I’ve seen the number of induction coils increase drastically over the years in The Netherlands. They are quite easily recognizable, as there’s typically a solar panel on a pole, that appears to provide power to the system.
Considering there’s a wide variety of vehicles on the road, surely each variant must have (slightly) different characteristics when passing over the coil; especially when in a specific place at a specific time.
And given that they are situated at highway exits (see picture) or after entrances, and road users unable to exit and enter elsewhere, it would be trivial to track the bulk of a vehicle’s trip.
This in context of ALPRs (in different forms) being in place at strategical locations (large junctions or at bridges or tunnels, and parking), and the address of vehicle’s owner; you’d be able to connect the dots, and end up with a pretty complete picture.


I wonder how financially constrained a nation state is, where such projects typically follow a public tender process; the scale of the project could by itself, or maybe in coordination with other nation states, benefit from economy of scale; and where prices for components have increased sharply over the years. Other than that, perhaps you could have dedicated sampling hardware, which is able to convert the stream, to one manageable to an off-the-shelf PLC; which might not do any complicated processing on-edge, but instead transfer the data to a data center for further processing. But I have no expertise in the field, so I could be completely and utterly wrong.
As a person who has some expertise in a related field, let me explain:
If the covered area represent coils, those coils are not appropriately sized or positioned to detect differences from car to car. They are appropriately sized to do what the other poster said and provide a presence input that can be used to feedback into a traffic control system or a simple counter to analyze road use.
A current is induced in a coil when a ferrous material is vibrated near it or when an electric current flows near it. The frequency, intensity and wave shape of the current is directly proportional to the movement of the ferrous material or flowing current. The degree to which the current is induced is modified by coupling strength and the structure of the coil.
A coil that size would be really bad for receiving induced currents that reflect various relatively small ferrous moving parts like pistons and wheels whose particular signatures could be used to identify a vehicle and also bad for receiving induced currents that reflect electrical activity which could also be used to identify a vehicle.
It is the right size for receiving induced currents that indicate a large ferrous object like a car has passed near it.
Which is of course what a coil like that is used for in civil engineering.

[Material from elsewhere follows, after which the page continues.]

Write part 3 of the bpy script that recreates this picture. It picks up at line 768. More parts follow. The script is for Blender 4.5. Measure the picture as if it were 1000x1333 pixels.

Each detector seems to have two coils (see picture), which appear to be an emission coil and a reception coil; similar to metal detectors with a DD coil. Typically these coils slightly overlap to increase detection sensitivity; but this doesn’t really seem necessary when a massive block of metal hovers directly over the coils. Each coil likely consists of multiple turns of wire, that sit on top of another inside a groove cut into road surface; which should increase the inductive properties.
The magnetic field also induces Eddy currents in non-ferrous metals (meaning currents running through metal within the field), which by themselves generate opposing magnetic fields, depending primarily on the material’s conductive properties (highly conductive materials yielding stronger magnetic fields). These fields change the phase of the received signal, which in metal detectors can be used as an indicator for material properties: primarily the type of metal and its mass.
If the same were possible on the traffic detectors, or even a signature of metal concentrations, I believe you’d have a pretty robust identifier for vehicles.